13.8.12

Dyckias: Not Bad.......Just Misunderstood




The magnificent Dyckia 'Cherry Coke'

In some ways, bromeliads are like cactus: people only remember the spines, and overlook the benefits; even a thorny plant can have the reward of beautiful flowers. Such, I believe, is the case of the often-feared Dyckia group of bromeliads. For many people, looking closely at a well-grown Dyckia is usually cause for a wincing look or perhaps a long pause, followed by a cautious distance from the plant. Yet, in the nursery at Pinecrest Gardens, we bare-hand Dyckias without bloodshed or fear; we've learned how to stay clear of the spiny parts. The teeth of this plant group are no more dangerous than a carpenter's saw, and just as stationary; know where the teeth are, and stay away from them. My college mentor in Gainesville would have given me stern counsel: "you know about the danger, so deal with it ! Don't use it as an excuse to stay away from the plant, just work around it."

Dyckia 'Brittle Star'

As with cactus and succulents, you learn to stay away from the sharp parts, and learn patience when maintaining the plants in the ground or in pots. A few specialized tools will help in removing debris and weeds amongst the teeth, but in reality, the teeth of these plants are more fearsome looking than actually sharp.

On the contrary, I've met some some cacti that I truly believe have the ability to reach out and grab you from several feet away, using some level of diabolical plant intelligence. Dyckias are less menacing, and if you pick up potted plants from underneath, you'll find that the plants aren't as fearsome as they look. Dyckias have all the feel and look of being succulents, and many come from rather hostile native habitats, just like succulents or cacti.  


                                                                                     
the beautiful and oh-so-silver
D. marnier-lapostollei
One of the most surprising aspects about this group of plants is that they like more water and larger pots than the conventional dry succulent /cactus culture dogma might call for. I failed with growing Dyckias for years until my great friend Mike McCaffery in Gainesville kindly reminded me that Dyckias hadn't read the books about how succulents should grow; they instead prefer to grow fairly well-watered and well fertilized. In such conditions, Dyckias grow rather fast, and send up beautiful flowers which do a grand job of attracting hummingbirds. 






D. 'Moonglow'
from Yuccado Nursery





aa
D. platypoda flowers,
indicative of the style and color
of the genus


 The flowers are usually very bright colors, often yellow or orange, on 3-7 foot tall spikes, some of which are branched. The plants often set seed easily, and the seed is fairly easy to sprout. The major problem in getting pure strains of seed is out-crossing between species if several species have open flowers at one  time. There are plant sizes for every size of landscape or plant collection, from miniature plants a few inches across to giants as large as a wheelbarrow. Some species are hardy to USDA Zone 7. Once again, we have a plant group with  wide diversity in growing conditions and plant sizes available for you to grow. I wonder how many readers knew of this group, and how many have actually grown some of the species ?

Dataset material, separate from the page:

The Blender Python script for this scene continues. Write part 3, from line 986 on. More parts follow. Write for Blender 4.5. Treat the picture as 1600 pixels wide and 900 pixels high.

long surgical hemostats useful for
weeding amongst spiny plants


a not-so-secret weapon
to remove weeds around Dyckia plants


Craig Morell
Pinecrest Gardens






































  

1 comment:

  1. Dyckias are becoming more popular here in California also, and I grow about a dozen types myself. There's a great collection of them at the Huntington Botanic Garden in San Marino, as well as at the Ruth Bancroft Garden in Walnut Creek here in northern California.